TASK INSTRUCTIONS:
Copy all the material that follows, keeping every character the same.

DATA EXTRACT:
▶
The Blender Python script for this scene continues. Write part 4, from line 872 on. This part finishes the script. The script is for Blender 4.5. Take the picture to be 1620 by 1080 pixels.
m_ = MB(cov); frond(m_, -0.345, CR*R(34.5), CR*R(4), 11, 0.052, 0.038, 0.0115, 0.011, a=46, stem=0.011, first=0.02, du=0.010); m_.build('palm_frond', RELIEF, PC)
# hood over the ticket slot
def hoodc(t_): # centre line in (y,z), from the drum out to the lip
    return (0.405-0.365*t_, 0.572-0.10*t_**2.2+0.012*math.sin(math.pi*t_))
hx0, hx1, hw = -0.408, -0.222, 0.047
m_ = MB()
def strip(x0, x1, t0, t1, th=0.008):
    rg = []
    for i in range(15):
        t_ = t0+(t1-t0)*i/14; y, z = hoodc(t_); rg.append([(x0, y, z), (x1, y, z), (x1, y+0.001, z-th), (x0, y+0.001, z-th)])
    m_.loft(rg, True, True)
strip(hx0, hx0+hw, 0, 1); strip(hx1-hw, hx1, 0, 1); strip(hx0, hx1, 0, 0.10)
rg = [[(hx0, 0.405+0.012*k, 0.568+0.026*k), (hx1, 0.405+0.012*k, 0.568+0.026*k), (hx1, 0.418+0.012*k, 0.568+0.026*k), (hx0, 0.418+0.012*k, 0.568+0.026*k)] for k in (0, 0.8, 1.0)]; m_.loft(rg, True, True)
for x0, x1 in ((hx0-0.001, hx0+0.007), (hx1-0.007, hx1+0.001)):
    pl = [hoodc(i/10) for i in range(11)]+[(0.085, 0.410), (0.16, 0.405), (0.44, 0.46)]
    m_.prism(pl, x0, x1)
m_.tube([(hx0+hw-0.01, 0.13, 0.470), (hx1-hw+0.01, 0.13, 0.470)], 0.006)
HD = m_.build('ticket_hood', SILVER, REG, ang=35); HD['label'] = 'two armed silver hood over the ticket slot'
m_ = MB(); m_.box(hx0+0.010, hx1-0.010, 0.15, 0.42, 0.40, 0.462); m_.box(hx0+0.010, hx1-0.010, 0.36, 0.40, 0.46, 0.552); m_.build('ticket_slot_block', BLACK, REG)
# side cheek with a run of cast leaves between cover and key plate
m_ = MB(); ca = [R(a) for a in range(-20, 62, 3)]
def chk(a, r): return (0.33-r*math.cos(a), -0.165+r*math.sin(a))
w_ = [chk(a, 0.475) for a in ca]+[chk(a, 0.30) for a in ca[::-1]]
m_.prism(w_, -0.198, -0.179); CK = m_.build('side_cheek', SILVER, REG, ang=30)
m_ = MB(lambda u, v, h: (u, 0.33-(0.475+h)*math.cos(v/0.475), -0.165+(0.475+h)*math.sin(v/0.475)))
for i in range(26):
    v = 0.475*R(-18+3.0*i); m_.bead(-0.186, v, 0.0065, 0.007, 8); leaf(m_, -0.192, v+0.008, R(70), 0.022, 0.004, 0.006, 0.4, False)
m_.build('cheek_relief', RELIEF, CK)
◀
OUTPUT FOR THIS EXERCISE:
The Blender Python script for this scene continues. Write part 4, from line 872 on. This part finishes the script. The script is for Blender 4.5. Take the picture to be 1620 by 1080 pixels.
m_ = MB(cov); frond(m_, -0.345, CR*R(34.5), CR*R(4), 11, 0.052, 0.038, 0.0115, 0.011, a=46, stem=0.011, first=0.02, du=0.010); m_.build('palm_frond', RELIEF, PC)
# hood over the ticket slot
def hoodc(t_): # centre line in (y,z), from the drum out to the lip
    return (0.405-0.365*t_, 0.572-0.10*t_**2.2+0.012*math.sin(math.pi*t_))
hx0, hx1, hw = -0.408, -0.222, 0.047
m_ = MB()
def strip(x0, x1, t0, t1, th=0.008):
    rg = []
    for i in range(15):
        t_ = t0+(t1-t0)*i/14; y, z = hoodc(t_); rg.append([(x0, y, z), (x1, y, z), (x1, y+0.001, z-th), (x0, y+0.001, z-th)])
    m_.loft(rg, True, True)
strip(hx0, hx0+hw, 0, 1); strip(hx1-hw, hx1, 0, 1); strip(hx0, hx1, 0, 0.10)
rg = [[(hx0, 0.405+0.012*k, 0.568+0.026*k), (hx1, 0.405+0.012*k, 0.568+0.026*k), (hx1, 0.418+0.012*k, 0.568+0.026*k), (hx0, 0.418+0.012*k, 0.568+0.026*k)] for k in (0, 0.8, 1.0)]; m_.loft(rg, True, True)
for x0, x1 in ((hx0-0.001, hx0+0.007), (hx1-0.007, hx1+0.001)):
    pl = [hoodc(i/10) for i in range(11)]+[(0.085, 0.410), (0.16, 0.405), (0.44, 0.46)]
    m_.prism(pl, x0, x1)
m_.tube([(hx0+hw-0.01, 0.13, 0.470), (hx1-hw+0.01, 0.13, 0.470)], 0.006)
HD = m_.build('ticket_hood', SILVER, REG, ang=35); HD['label'] = 'two armed silver hood over the ticket slot'
m_ = MB(); m_.box(hx0+0.010, hx1-0.010, 0.15, 0.42, 0.40, 0.462); m_.box(hx0+0.010, hx1-0.010, 0.36, 0.40, 0.46, 0.552); m_.build('ticket_slot_block', BLACK, REG)
# side cheek with a run of cast leaves between cover and key plate
m_ = MB(); ca = [R(a) for a in range(-20, 62, 3)]
def chk(a, r): return (0.33-r*math.cos(a), -0.165+r*math.sin(a))
w_ = [chk(a, 0.475) for a in ca]+[chk(a, 0.30) for a in ca[::-1]]
m_.prism(w_, -0.198, -0.179); CK = m_.build('side_cheek', SILVER, REG, ang=30)
m_ = MB(lambda u, v, h: (u, 0.33-(0.475+h)*math.cos(v/0.475), -0.165+(0.475+h)*math.sin(v/0.475)))
for i in range(26):
    v = 0.475*R(-18+3.0*i); m_.bead(-0.186, v, 0.0065, 0.007, 8); leaf(m_, -0.192, v+0.008, R(70), 0.022, 0.004, 0.006, 0.4, False)
m_.build('cheek_relief', RELIEF, CK)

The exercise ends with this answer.